## Objective:
Below is some material; transcribe all of it exactly.
** START **
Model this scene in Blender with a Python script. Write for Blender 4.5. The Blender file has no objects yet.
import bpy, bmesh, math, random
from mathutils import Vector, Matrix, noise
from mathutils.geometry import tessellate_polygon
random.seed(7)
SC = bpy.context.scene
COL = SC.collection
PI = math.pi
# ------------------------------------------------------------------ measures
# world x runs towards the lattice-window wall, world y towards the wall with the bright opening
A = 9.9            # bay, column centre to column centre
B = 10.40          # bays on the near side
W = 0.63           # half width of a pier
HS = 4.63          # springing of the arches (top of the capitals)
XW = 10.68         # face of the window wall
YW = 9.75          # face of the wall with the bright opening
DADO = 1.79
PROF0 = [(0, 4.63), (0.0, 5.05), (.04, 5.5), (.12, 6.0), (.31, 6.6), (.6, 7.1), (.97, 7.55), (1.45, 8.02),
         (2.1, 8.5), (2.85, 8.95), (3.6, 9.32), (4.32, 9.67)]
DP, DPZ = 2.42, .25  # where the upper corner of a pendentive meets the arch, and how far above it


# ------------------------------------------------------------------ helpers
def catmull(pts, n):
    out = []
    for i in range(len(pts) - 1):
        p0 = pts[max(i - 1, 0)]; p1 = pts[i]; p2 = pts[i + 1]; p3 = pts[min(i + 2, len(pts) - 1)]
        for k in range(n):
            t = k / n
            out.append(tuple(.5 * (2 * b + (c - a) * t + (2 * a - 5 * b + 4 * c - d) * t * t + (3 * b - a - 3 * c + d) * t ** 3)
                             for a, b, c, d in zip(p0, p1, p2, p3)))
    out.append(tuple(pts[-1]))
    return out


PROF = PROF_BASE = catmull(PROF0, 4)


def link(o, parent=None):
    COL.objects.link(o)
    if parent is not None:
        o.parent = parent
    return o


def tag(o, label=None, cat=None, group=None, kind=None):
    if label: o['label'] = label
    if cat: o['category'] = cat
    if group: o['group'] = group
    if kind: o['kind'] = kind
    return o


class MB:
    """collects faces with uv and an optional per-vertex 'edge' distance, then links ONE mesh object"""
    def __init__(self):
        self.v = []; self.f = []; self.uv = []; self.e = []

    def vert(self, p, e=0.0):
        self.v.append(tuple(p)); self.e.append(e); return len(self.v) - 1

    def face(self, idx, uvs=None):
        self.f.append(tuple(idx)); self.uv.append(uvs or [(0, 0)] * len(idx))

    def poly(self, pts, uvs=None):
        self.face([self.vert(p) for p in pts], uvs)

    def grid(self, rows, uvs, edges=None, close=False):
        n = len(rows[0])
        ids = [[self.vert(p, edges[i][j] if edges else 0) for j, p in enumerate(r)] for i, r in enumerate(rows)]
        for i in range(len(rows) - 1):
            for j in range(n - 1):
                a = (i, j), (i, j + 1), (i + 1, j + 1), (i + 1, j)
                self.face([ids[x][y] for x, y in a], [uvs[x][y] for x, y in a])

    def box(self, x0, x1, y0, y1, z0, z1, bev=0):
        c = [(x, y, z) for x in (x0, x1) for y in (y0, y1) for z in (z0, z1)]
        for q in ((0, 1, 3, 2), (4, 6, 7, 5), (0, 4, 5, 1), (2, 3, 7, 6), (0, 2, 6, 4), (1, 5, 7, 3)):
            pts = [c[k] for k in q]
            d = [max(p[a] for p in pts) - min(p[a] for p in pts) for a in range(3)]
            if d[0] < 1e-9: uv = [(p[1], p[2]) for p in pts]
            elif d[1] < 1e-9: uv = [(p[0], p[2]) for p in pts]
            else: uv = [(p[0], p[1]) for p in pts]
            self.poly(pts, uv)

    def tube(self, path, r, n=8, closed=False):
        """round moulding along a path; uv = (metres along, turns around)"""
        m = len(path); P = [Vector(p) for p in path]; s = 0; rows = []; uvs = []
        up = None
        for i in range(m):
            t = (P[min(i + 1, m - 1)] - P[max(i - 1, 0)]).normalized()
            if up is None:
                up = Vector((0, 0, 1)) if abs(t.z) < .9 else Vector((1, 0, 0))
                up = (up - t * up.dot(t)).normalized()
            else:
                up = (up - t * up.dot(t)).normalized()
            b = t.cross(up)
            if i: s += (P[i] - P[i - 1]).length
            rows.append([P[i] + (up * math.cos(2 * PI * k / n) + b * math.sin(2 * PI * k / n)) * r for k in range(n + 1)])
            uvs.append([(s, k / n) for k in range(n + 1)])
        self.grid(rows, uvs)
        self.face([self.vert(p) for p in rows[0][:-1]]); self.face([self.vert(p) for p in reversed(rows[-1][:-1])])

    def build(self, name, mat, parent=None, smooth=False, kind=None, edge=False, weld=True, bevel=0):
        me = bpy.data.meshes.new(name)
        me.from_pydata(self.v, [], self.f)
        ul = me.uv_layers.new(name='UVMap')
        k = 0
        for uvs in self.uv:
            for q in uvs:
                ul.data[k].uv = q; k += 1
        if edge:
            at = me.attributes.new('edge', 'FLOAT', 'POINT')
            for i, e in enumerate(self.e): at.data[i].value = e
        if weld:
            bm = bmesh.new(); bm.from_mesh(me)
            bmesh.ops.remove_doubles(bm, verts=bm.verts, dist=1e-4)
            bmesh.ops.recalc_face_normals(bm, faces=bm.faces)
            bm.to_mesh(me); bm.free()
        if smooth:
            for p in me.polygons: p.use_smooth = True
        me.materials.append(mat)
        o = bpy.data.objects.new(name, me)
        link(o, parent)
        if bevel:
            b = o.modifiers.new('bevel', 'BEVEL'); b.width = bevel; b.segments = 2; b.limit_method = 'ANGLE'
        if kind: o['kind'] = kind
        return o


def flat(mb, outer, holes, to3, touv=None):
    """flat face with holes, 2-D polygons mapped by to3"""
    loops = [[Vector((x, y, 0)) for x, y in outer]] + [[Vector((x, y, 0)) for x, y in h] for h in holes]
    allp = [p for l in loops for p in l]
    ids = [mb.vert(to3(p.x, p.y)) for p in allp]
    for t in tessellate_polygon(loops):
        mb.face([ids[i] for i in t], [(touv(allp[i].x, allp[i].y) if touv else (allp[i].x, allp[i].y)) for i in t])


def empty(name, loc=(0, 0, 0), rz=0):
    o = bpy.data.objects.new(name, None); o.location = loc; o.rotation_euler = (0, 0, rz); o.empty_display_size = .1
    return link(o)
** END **
## Task answer:
Model this scene in Blender with a Python script. Write for Blender 4.5. The Blender file has no objects yet.
import bpy, bmesh, math, random
from mathutils import Vector, Matrix, noise
from mathutils.geometry import tessellate_polygon
random.seed(7)
SC = bpy.context.scene
COL = SC.collection
PI = math.pi
# ------------------------------------------------------------------ measures
# world x runs towards the lattice-window wall, world y towards the wall with the bright opening
A = 9.9            # bay, column centre to column centre
B = 10.40          # bays on the near side
W = 0.63           # half width of a pier
HS = 4.63          # springing of the arches (top of the capitals)
XW = 10.68         # face of the window wall
YW = 9.75          # face of the wall with the bright opening
DADO = 1.79
PROF0 = [(0, 4.63), (0.0, 5.05), (.04, 5.5), (.12, 6.0), (.31, 6.6), (.6, 7.1), (.97, 7.55), (1.45, 8.02),
         (2.1, 8.5), (2.85, 8.95), (3.6, 9.32), (4.32, 9.67)]
DP, DPZ = 2.42, .25  # where the upper corner of a pendentive meets the arch, and how far above it


# ------------------------------------------------------------------ helpers
def catmull(pts, n):
    out = []
    for i in range(len(pts) - 1):
        p0 = pts[max(i - 1, 0)]; p1 = pts[i]; p2 = pts[i + 1]; p3 = pts[min(i + 2, len(pts) - 1)]
        for k in range(n):
            t = k / n
            out.append(tuple(.5 * (2 * b + (c - a) * t + (2 * a - 5 * b + 4 * c - d) * t * t + (3 * b - a - 3 * c + d) * t ** 3)
                             for a, b, c, d in zip(p0, p1, p2, p3)))
    out.append(tuple(pts[-1]))
    return out


PROF = PROF_BASE = catmull(PROF0, 4)


def link(o, parent=None):
    COL.objects.link(o)
    if parent is not None:
        o.parent = parent
    return o


def tag(o, label=None, cat=None, group=None, kind=None):
    if label: o['label'] = label
    if cat: o['category'] = cat
    if group: o['group'] = group
    if kind: o['kind'] = kind
    return o


class MB:
    """collects faces with uv and an optional per-vertex 'edge' distance, then links ONE mesh object"""
    def __init__(self):
        self.v = []; self.f = []; self.uv = []; self.e = []

    def vert(self, p, e=0.0):
        self.v.append(tuple(p)); self.e.append(e); return len(self.v) - 1

    def face(self, idx, uvs=None):
        self.f.append(tuple(idx)); self.uv.append(uvs or [(0, 0)] * len(idx))

    def poly(self, pts, uvs=None):
        self.face([self.vert(p) for p in pts], uvs)

    def grid(self, rows, uvs, edges=None, close=False):
        n = len(rows[0])
        ids = [[self.vert(p, edges[i][j] if edges else 0) for j, p in enumerate(r)] for i, r in enumerate(rows)]
        for i in range(len(rows) - 1):
            for j in range(n - 1):
                a = (i, j), (i, j + 1), (i + 1, j + 1), (i + 1, j)
                self.face([ids[x][y] for x, y in a], [uvs[x][y] for x, y in a])

    def box(self, x0, x1, y0, y1, z0, z1, bev=0):
        c = [(x, y, z) for x in (x0, x1) for y in (y0, y1) for z in (z0, z1)]
        for q in ((0, 1, 3, 2), (4, 6, 7, 5), (0, 4, 5, 1), (2, 3, 7, 6), (0, 2, 6, 4), (1, 5, 7, 3)):
            pts = [c[k] for k in q]
            d = [max(p[a] for p in pts) - min(p[a] for p in pts) for a in range(3)]
            if d[0] < 1e-9: uv = [(p[1], p[2]) for p in pts]
            elif d[1] < 1e-9: uv = [(p[0], p[2]) for p in pts]
            else: uv = [(p[0], p[1]) for p in pts]
            self.poly(pts, uv)

    def tube(self, path, r, n=8, closed=False):
        """round moulding along a path; uv = (metres along, turns around)"""
        m = len(path); P = [Vector(p) for p in path]; s = 0; rows = []; uvs = []
        up = None
        for i in range(m):
            t = (P[min(i + 1, m - 1)] - P[max(i - 1, 0)]).normalized()
            if up is None:
                up = Vector((0, 0, 1)) if abs(t.z) < .9 else Vector((1, 0, 0))
                up = (up - t * up.dot(t)).normalized()
            else:
                up = (up - t * up.dot(t)).normalized()
            b = t.cross(up)
            if i: s += (P[i] - P[i - 1]).length
            rows.append([P[i] + (up * math.cos(2 * PI * k / n) + b * math.sin(2 * PI * k / n)) * r for k in range(n + 1)])
            uvs.append([(s, k / n) for k in range(n + 1)])
        self.grid(rows, uvs)
        self.face([self.vert(p) for p in rows[0][:-1]]); self.face([self.vert(p) for p in reversed(rows[-1][:-1])])

    def build(self, name, mat, parent=None, smooth=False, kind=None, edge=False, weld=True, bevel=0):
        me = bpy.data.meshes.new(name)
        me.from_pydata(self.v, [], self.f)
        ul = me.uv_layers.new(name='UVMap')
        k = 0
        for uvs in self.uv:
            for q in uvs:
                ul.data[k].uv = q; k += 1
        if edge:
            at = me.attributes.new('edge', 'FLOAT', 'POINT')
            for i, e in enumerate(self.e): at.data[i].value = e
        if weld:
            bm = bmesh.new(); bm.from_mesh(me)
            bmesh.ops.remove_doubles(bm, verts=bm.verts, dist=1e-4)
            bmesh.ops.recalc_face_normals(bm, faces=bm.faces)
            bm.to_mesh(me); bm.free()
        if smooth:
            for p in me.polygons: p.use_smooth = True
        me.materials.append(mat)
        o = bpy.data.objects.new(name, me)
        link(o, parent)
        if bevel:
            b = o.modifiers.new('bevel', 'BEVEL'); b.width = bevel; b.segments = 2; b.limit_method = 'ANGLE'
        if kind: o['kind'] = kind
        return o


def flat(mb, outer, holes, to3, touv=None):
    """flat face with holes, 2-D polygons mapped by to3"""
    loops = [[Vector((x, y, 0)) for x, y in outer]] + [[Vector((x, y, 0)) for x, y in h] for h in holes]
    allp = [p for l in loops for p in l]
    ids = [mb.vert(to3(p.x, p.y)) for p in allp]
    for t in tessellate_polygon(loops):
        mb.face([ids[i] for i in t], [(touv(allp[i].x, allp[i].y) if touv else (allp[i].x, allp[i].y)) for i in t])


def empty(name, loc=(0, 0, 0), rz=0):
    o = bpy.data.objects.new(name, None); o.location = loc; o.rotation_euler = (0, 0, rz); o.empty_display_size = .1
    return link(o)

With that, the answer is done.